Appellant heeft hoger beroep ingesteld tegen de uitspraak van de rechtbank.

OVERWEGINGEN

In artikel 8:41, eerste lid, van de Algemene wet bestuursrecht (Awb) is bepaald dat van de indiener van het beroepschrift een griffierecht wordt geheven. Ingevolge artikel 8:108, eerste lid, van de Awb is deze bepaling van overeenkomstige toepassing op het hoger beroep.
Bij brief van 28 oktober 2023 is appellant erop gewezen dat een griffierecht van € 136,- is verschuldigd, en is medegedeeld dat dit bedrag uiterlijk 28 dagen na de dag van verzending van de brief op de in die brief genoemde bankrekening moet zijn bijgeschreven.
Bij aangetekende brief van 28 november 2023 is appellant nogmaals gewezen op de verschuldigdheid van het griffierecht en is medegedeeld dat het verschuldigde bedrag binnen vier weken na de datum van deze brief op de in die brief genoemde bankrekening dient te zijn bijgeschreven dan wel contant moet zijn betaald.
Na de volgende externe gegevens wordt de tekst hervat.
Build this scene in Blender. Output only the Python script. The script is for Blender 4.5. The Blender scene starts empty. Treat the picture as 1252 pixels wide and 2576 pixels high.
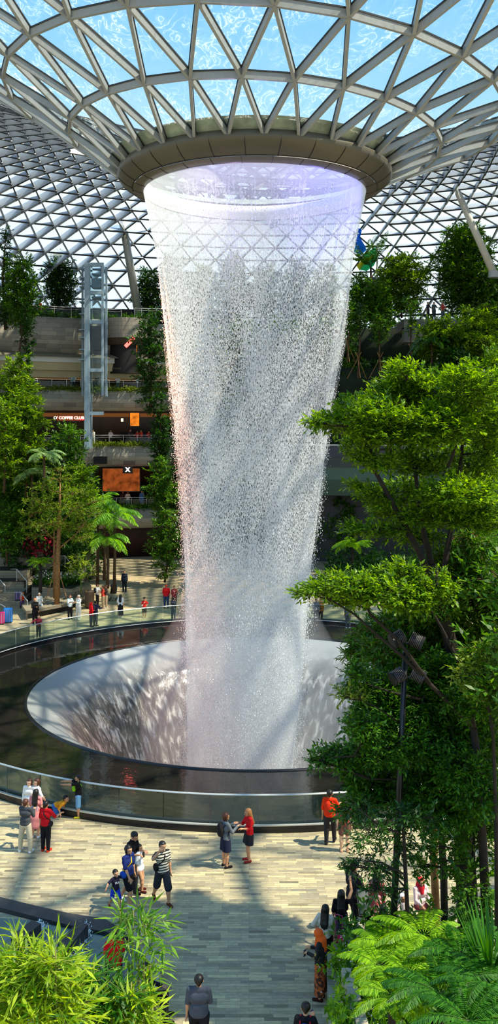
import bpy, math, random
import numpy as np
from mathutils import Vector, Matrix

CX, YH, F, H = 626.0, 1080.0, 2290.0, 13.3      # eye 13.3 m above the plaza
C = bpy.context.scene.collection
AX, AY = 0.29, 46.8                              # axis of the waterfall on the plaza

def P(px, py, Y):
    return np.array([(px-CX)*Y/F, Y, H+(YH-py)*Y/F])
def G(px, py, z=0.0):
    Y = F*(H-z)/(py-YH)
    return np.array([(px-CX)*Y/F, Y, z])
def POL(r, phi, z=0.0):                          # phi in degrees from +Y, clockwise
    a = math.radians(phi)
    return np.array([AX+r*math.sin(a), AY+r*math.cos(a), z])

# ------------------------------------------------------------------ materials
MATS = {}
def nodes_of(m):
    m.use_nodes = True
    nt = m.node_tree
    nt.nodes.clear()
    return nt, nt.nodes, nt.links
def N(nt, kind, **kw):
    n = nt.nodes.new(kind)
    for k, v in kw.items():
        if k.startswith('i_'):
            key = k[2:].replace('_', ' ')
            n.inputs[key].default_value = v
        else:
            setattr(n, k, v)
    return n
def rgba(c): return (c[0], c[1], c[2], 1.0)
def ramp(nt, stops, interp='LINEAR'):
    n = nt.nodes.new('ShaderNodeValToRGB')
    cr = n.color_ramp
    cr.interpolation = interp
    while len(cr.elements) < len(stops): cr.elements.new(0.5)
    for e, (p, c) in zip(cr.elements, stops):
        e.position = p
        e.color = rgba(c) if not isinstance(c, (int, float)) else (c, c, c, 1)
    return n
def srgb(r, g, b):
    f = lambda v: ((v/255.0+0.055)/1.055)**2.4 if v > 10 else v/255.0/12.92
    return (f(r), f(g), f(b))

def mat(name, col, rough=0.6, metal=0.0, var=0.12, scale=6.0, spec=0.4, bump=0.0):
    """plain surface with a little procedural tonal variation"""
    if name in MATS: return MATS[name]
    m = bpy.data.materials.new(name); MATS[name] = m
    nt, nd, lk = nodes_of(m)
    out = N(nt, 'ShaderNodeOutputMaterial'); b = N(nt, 'ShaderNodeBsdfPrincipled')
    tc = N(nt, 'ShaderNodeTexCoord'); no = N(nt, 'ShaderNodeTexNoise', i_Scale=scale, i_Detail=3.0)
    lk.new(tc.outputs['Object'], no.inputs['Vector'])
    lo = tuple(max(0, c*(1-var)) for c in col); hi = tuple(min(1, c*(1+var)) for c in col)
    r = ramp(nt, [(0.3, lo), (0.7, hi)])
    lk.new(no.outputs['Fac'], r.inputs['Fac']); lk.new(r.outputs['Color'], b.inputs['Base Color'])
    b.inputs['Roughness'].default_value = rough; b.inputs['Metallic'].default_value = metal
    b.inputs['Specular IOR Level'].default_value = spec
    if bump:
        bp = N(nt, 'ShaderNodeBump', i_Strength=bump, i_Distance=0.02)
        lk.new(no.outputs['Fac'], bp.inputs['Height']); lk.new(bp.outputs['Normal'], b.inputs['Normal'])
    lk.new(b.outputs['BSDF'], out.inputs['Surface'])
    return m

def emat(name, col, strength):
    if name in MATS: return MATS[name]
    m = bpy.data.materials.new(name); MATS[name] = m
    nt, nd, lk = nodes_of(m)
    out = N(nt, 'ShaderNodeOutputMaterial'); e = N(nt, 'ShaderNodeEmission')
    e.inputs['Color'].default_value = rgba(col); e.inputs['Strength'].default_value = strength
    lk.new(e.outputs['Emission'], out.inputs['Surface'])
    return m

def leafmat(name, dark, light, trans=0.45, gloss=0.35):
    """leaf blades: colour varies leaf by leaf, light passes through"""
    if name in MATS: return MATS[name]
    m = bpy.data.materials.new(name); MATS[name] = m
    nt, nd, lk = nodes_of(m)
    out = N(nt, 'ShaderNodeOutputMaterial')
    geo = N(nt, 'ShaderNodeNewGeometry'); r = ramp(nt, [(0.0, dark), (0.6, tuple((a+b)/2 for a, b in zip(dark, light))), (1.0, light)])
    lk.new(geo.outputs['Random Per Island'], r.inputs['Fac'])
    d = N(nt, 'ShaderNodeBsdfPrincipled'); d.inputs['Roughness'].default_value = 0.42
    d.inputs['Specular IOR Level'].default_value = gloss
    t = N(nt, 'ShaderNodeBsdfTranslucent')
    hs = N(nt, 'ShaderNodeHueSaturation', i_Hue=0.485, i_Saturation=1.15, i_Value=1.5)
    lk.new(r.outputs['Color'], d.inputs['Base Color']); lk.new(r.outputs['Color'], hs.inputs['Color'])
    lk.new(hs.outputs['Color'], t.inputs['Color'])
    mx = N(nt, 'ShaderNodeMixShader'); mx.inputs['Fac'].default_value = trans
    lk.new(d.outputs['BSDF'], mx.inputs[1]); lk.new(t.outputs['BSDF'], mx.inputs[2])
    lk.new(mx.outputs['Shader'], out.inputs['Surface'])
    return m

def glassmat(name, tint=(0.86, 0.95, 0.93), refl=0.12, fog=0.0, fogcol=(0.8, 0.9, 0.9)):
    """thin architectural glass: passes light, reflects a little, optional frit"""
    if name in MATS: return MATS[name]
    m = bpy.data.materials.new(name); MATS[name] = m
    nt, nd, lk = nodes_of(m)
    out = N(nt, 'ShaderNodeOutputMaterial')
    t = N(nt, 'ShaderNodeBsdfTransparent'); t.inputs['Color'].default_value = rgba(tint)
    g = N(nt, 'ShaderNodeBsdfGlossy'); g.inputs['Roughness'].default_value = 0.03
    fr = N(nt, 'ShaderNodeFresnel', i_IOR=1.45)
    mul = N(nt, 'ShaderNodeMath', operation='MULTIPLY'); mul.inputs[1].default_value = refl*5
    lk.new(fr.outputs['Fac'], mul.inputs[0])
    mx = N(nt, 'ShaderNodeMixShader')
    lk.new(mul.outputs['Value'], mx.inputs['Fac']); lk.new(t.outputs['BSDF'], mx.inputs[1]); lk.new(g.outputs['BSDF'], mx.inputs[2])
    last = mx
    if fog:
        d = N(nt, 'ShaderNodeBsdfTranslucent'); d.inputs['Color'].default_value = rgba(fogcol)
        m2 = N(nt, 'ShaderNodeMixShader'); m2.inputs['Fac'].default_value = fog
        lk.new(mx.outputs['Shader'], m2.inputs[1]); lk.new(d.outputs['BSDF'], m2.inputs[2]); last = m2
    lk.new(last.outputs['Shader'], out.inputs['Surface'])
    return m

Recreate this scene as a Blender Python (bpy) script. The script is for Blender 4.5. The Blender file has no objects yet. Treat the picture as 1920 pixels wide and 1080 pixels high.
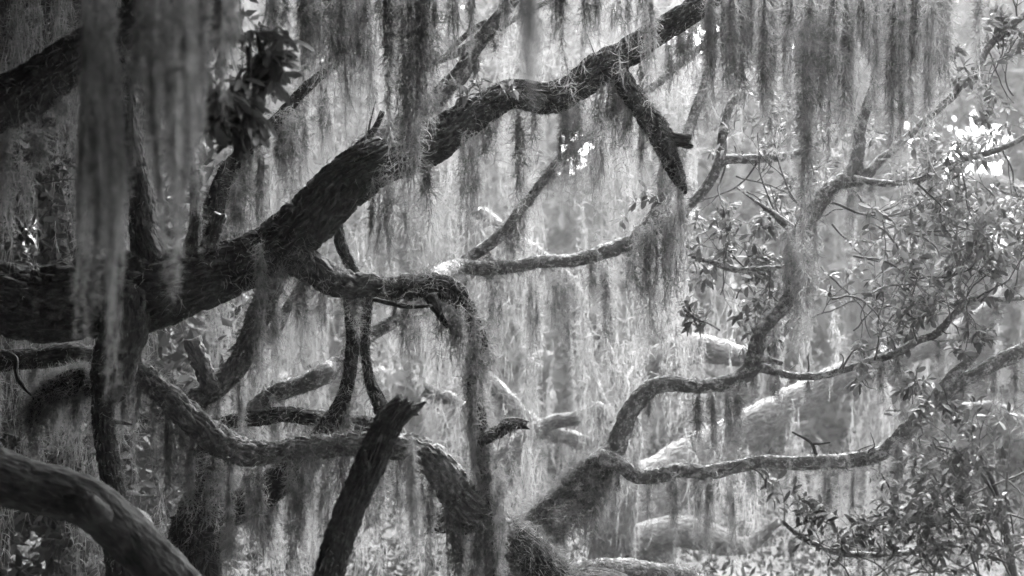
import bpy, math, random
import numpy as np
from mathutils import Vector

random.seed(7)
RNG = np.random.default_rng(11)
scene = bpy.context.scene

# ------------------------------------------------------------------ camera
CZ = 2.8
T = math.tan(math.radians(15.0))
cam_data = bpy.data.cameras.new("camera")
cam_data.sensor_width = 36.0
cam_data.lens = 18.0 / T
cam_data.clip_end = 500.0
cam_data.dof.use_dof = True
cam_data.dof.focus_distance = 9.7
cam_data.dof.aperture_fstop = 2.5
cam = bpy.data.objects.new("camera", cam_data)
cam.location = (0, 0, CZ)
cam.rotation_euler = (math.radians(90), 0, 0)
scene.collection.objects.link(cam)
scene.camera = cam

# ------------------------------------------------------------------ sky and sun (black-and-white film)
SUN_EL, SUN_AZ = 46.0, 22.0          # sun stands behind the trees, to the right
world = bpy.data.worlds.new("World")
scene.world = world
world.use_nodes = True
wn = world.node_tree
wn.nodes.clear()
sky = wn.nodes.new("ShaderNodeTexSky")
sky.sky_type = 'NISHITA'
sky.sun_disc = False
sky.sun_elevation = math.radians(SUN_EL)
sky.sun_rotation = math.radians(SUN_AZ)
sky.dust_density = 4.0
bw = wn.nodes.new("ShaderNodeRGBToBW")
bg = wn.nodes.new("ShaderNodeBackground")
bg.inputs[1].default_value = 0.15
wo = wn.nodes.new("ShaderNodeOutputWorld")
wn.links.new(sky.outputs[0], bw.inputs[0])
wn.links.new(bw.outputs[0], bg.inputs[0])
wn.links.new(bg.outputs[0], wo.inputs[0])

sun_data = bpy.data.lights.new("sun", 'SUN')
sun_data.energy = 1.0
sun_data.angle = math.radians(40)
sun = bpy.data.objects.new("sun", sun_data)
sd = Vector((math.sin(math.radians(SUN_AZ)) * math.cos(math.radians(SUN_EL)),
             math.cos(math.radians(SUN_AZ)) * math.cos(math.radians(SUN_EL)),
             math.sin(math.radians(SUN_EL))))
sun.rotation_euler = (-sd).to_track_quat('-Z', 'Y').to_euler()
sun.location = sd * 40
scene.collection.objects.link(sun)

vs = scene.view_settings
vs.view_transform = 'Standard'
vs.look = 'None'
vs.exposure = 4.05
vs.gamma = 1.0
vs.use_curve_mapping = False
cy = scene.cycles
cy.use_denoising = True
cy.max_bounces = 5
cy.diffuse_bounces = 3
cy.transmission_bounces = 4
cy.volume_bounces = 1
cy.sample_clamp_indirect = 3.0
cy.use_adaptive_sampling = True
cy.adaptive_threshold = 0.02

COL = scene.collection


def P(px, py, d):
    k = T * d / 960.0
    return np.array([(px - 960) * k, d, CZ - (py - 540) * k])


def W(w, d):
    return w * T * d / 960.0


# ------------------------------------------------------------------ materials
def new_mat(name):
    m = bpy.data.materials.new(name)
    m.use_nodes = True
    m.node_tree.nodes.clear()
    return m, m.node_tree


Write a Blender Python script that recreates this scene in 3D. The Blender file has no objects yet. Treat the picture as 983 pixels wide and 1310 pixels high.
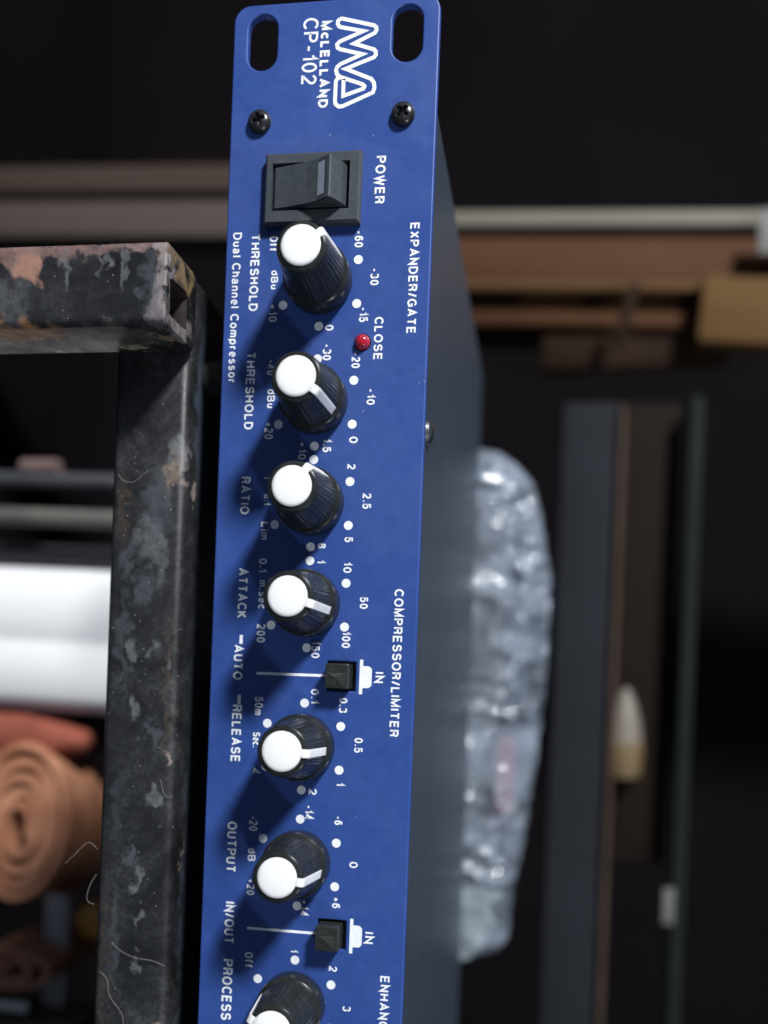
import bpy, bmesh, math, random
from mathutils import Matrix, Vector, noise
random.seed(7)
S = 0.001            # the script is written in millimetres
# World: x runs along the unit (down in the photograph, which was taken with the phone turned),
# z is up (right in the photograph), y is away from the camera; the front panel is the plane y = 0.
scene = bpy.context.scene
COL = scene.collection

# ---------------------------------------------------------------- camera
cam = bpy.data.cameras.new('camera')
camo = bpy.data.objects.new('camera', cam); COL.objects.link(camo)
U = Vector((-0.03805792, 0.15548104, 0.98710549))      # picture right
V = Vector((0.99925796, 0.00006231, 0.03851664))       # picture down
Wd = Vector((0.00592710, 0.98783888, -0.15536803))     # view direction
m = Matrix((U, -V, -Wd)).transposed().to_4x4()
m.translation = Vector((147.786, -200.161, 69.071)) * S
camo.matrix_world = m
cam.sensor_width = 36; cam.sensor_fit = 'AUTO'
cam.lens = 1250.0 / 1310 * 36
cam.shift_x = 0.0003
cam.shift_y = (887.1 - 655) / 1310
cam.clip_start = 0.005; cam.clip_end = 20
cam.dof.use_dof = True
cam.dof.focus_distance = 0.199
cam.dof.aperture_fstop = 7.0
scene.camera = camo

# ---------------------------------------------------------------- light
world = bpy.data.worlds.new('World'); scene.world = world; world.use_nodes = True
bg = world.node_tree.nodes['Background']
bg.inputs[0].default_value = (0.55, 0.66, 0.9, 1); bg.inputs[1].default_value = 0.17

def lamp(name, d, dist, size, power, col, target):
    L = bpy.data.lights.new(name, 'AREA'); L.shape = 'DISK'; L.size = size; L.energy = power; L.color = col
    o = bpy.data.objects.new(name, L); COL.objects.link(o)
    d = Vector(d).normalized()
    o.location = Vector(target) * S - d * dist
    o.rotation_euler = d.to_track_quat('-Z', 'Y').to_euler()
    return o
lamp('ceiling_lamp', (21.5, 17.5, -14.3), 1.6, 0.24, 50, (0.97, 0.985, 1.0), (130, 0, 20))
lamp('second_lamp', (-0.75, 0.55, -0.6), 1.5, 0.12, 6.5, (0.9, 0.95, 1.0), (130, 0, 20))

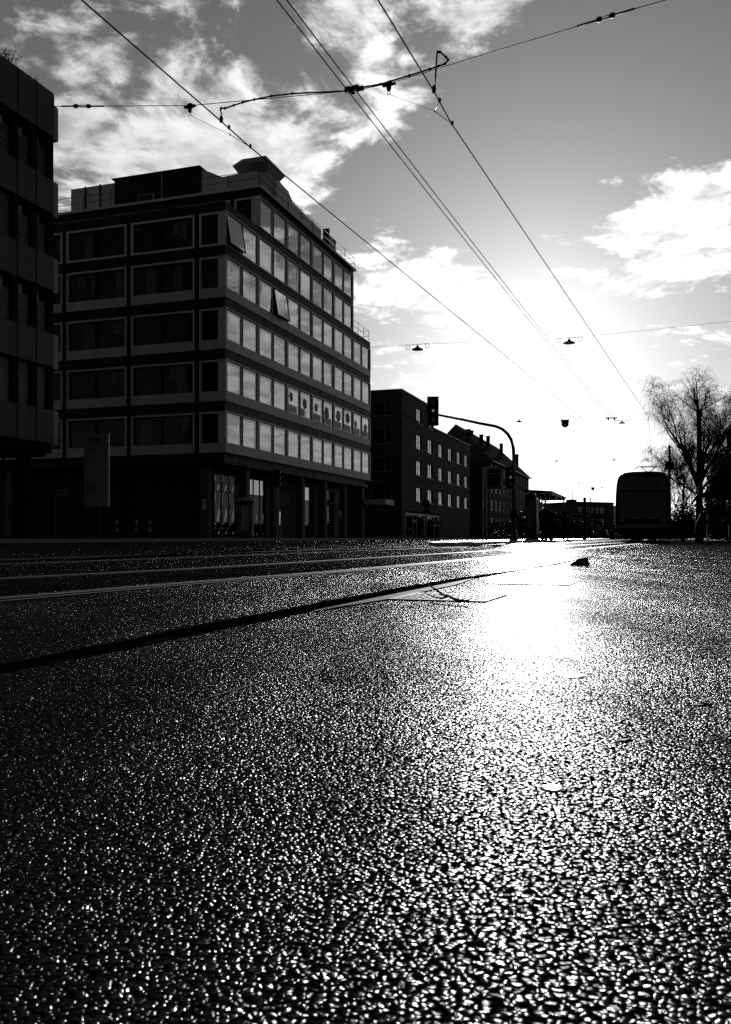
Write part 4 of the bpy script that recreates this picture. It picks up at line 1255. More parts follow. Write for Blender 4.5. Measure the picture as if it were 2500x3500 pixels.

Daarbij is erop gewezen dat als het griffierecht niet tijdig wordt betaald, appellant er rekening mee moet houden dat het (hoger) beroep niet inhoudelijk behandeld zal worden.
De aangetekende brief van 28 november 2023 is op 18 maart 2024 door de Raad retour ontvangen.
Bij brief van 19 maart 2024 heeft de Raad aan appellant nogmaals de brief van 28 november 2023 toegezonden. Daarbij is appellant erop gewezen dat met deze nieuwe toezending geen nieuwe termijn is gaan lopen.
Het griffierecht is niet binnen de termijn betaald.
Op grond van de beschikbare gegevens kan redelijkerwijs niet worden geoordeeld dat appellant niet in verzuim is geweest. Het hoger beroep is kennelijk niet-ontvankelijk, zodat zonder verder onderzoek kan worden beslist.
Voor een proceskostenveroordeling is geen aanleiding.

BESLISSING

De Centrale Raad van Beroep verklaart het hoger beroep niet-ontvankelijk.
Deze uitspraak is gedaan door M. Wolfrat, in tegenwoordigheid van A. Giesen als griffier. De beslissing is uitgesproken in het openbaar op 4 juni 2024.
(getekend) M. Wolfrat
(getekend) A. Giesen
Tegen deze uitspraak kunnen een belanghebbende en het bestuursorgaan binnen zes weken na de verzending van het afschrift van deze uitspraak schriftelijk verzet doen bij de Centrale Raad van Beroep, Postbus 16002, 3500 DA UTRECHT. De indiener van het verzetschrift kan daarbij vragen in de gelegenheid te worden gesteld te worden gehoord.